Balancing Value Underestimation and Overestimation with Realistic Actor-Critic
This addresses a key bottleneck in applying RL to real-world domains by improving sample efficiency, though it is incremental as it builds on existing off-policy methods.
The paper tackles the problem of poor sample efficiency in model-free deep reinforcement learning for continuous control by introducing Realistic Actor-Critic (RAC), which uses Universal Value Function Approximators and uncertainty punished Q-learning to learn a policy family balancing value underestimation and overestimation, achieving 10x sample efficiency and 25% performance improvement on the Humanoid environment compared to SAC.
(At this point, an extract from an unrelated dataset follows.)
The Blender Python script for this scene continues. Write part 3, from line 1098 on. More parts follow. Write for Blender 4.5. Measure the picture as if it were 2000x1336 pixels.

Model-free deep reinforcement learning (RL) has been successfully applied to challenging continuous control domains. However, poor sample efficiency prevents these methods from being widely used in real-world domains. This paper introduces a novel model-free algorithm, Realistic Actor-Critic(RAC), which can be incorporated with any off-policy RL algorithms to improve sample efficiency. RAC employs Universal Value Function Approximators (UVFA) to simultaneously learn a policy family with the same neural network, each with different trade-offs between underestimation and overestimation. To learn such policies, we introduce uncertainty punished Q-learning, which uses uncertainty from the ensembling of multiple critics to build various confidence-bounds of Q-function. We evaluate RAC on the MuJoCo benchmark, achieving 10x sample efficiency and 25\% performance improvement on the most challenging Humanoid environment compared to SAC.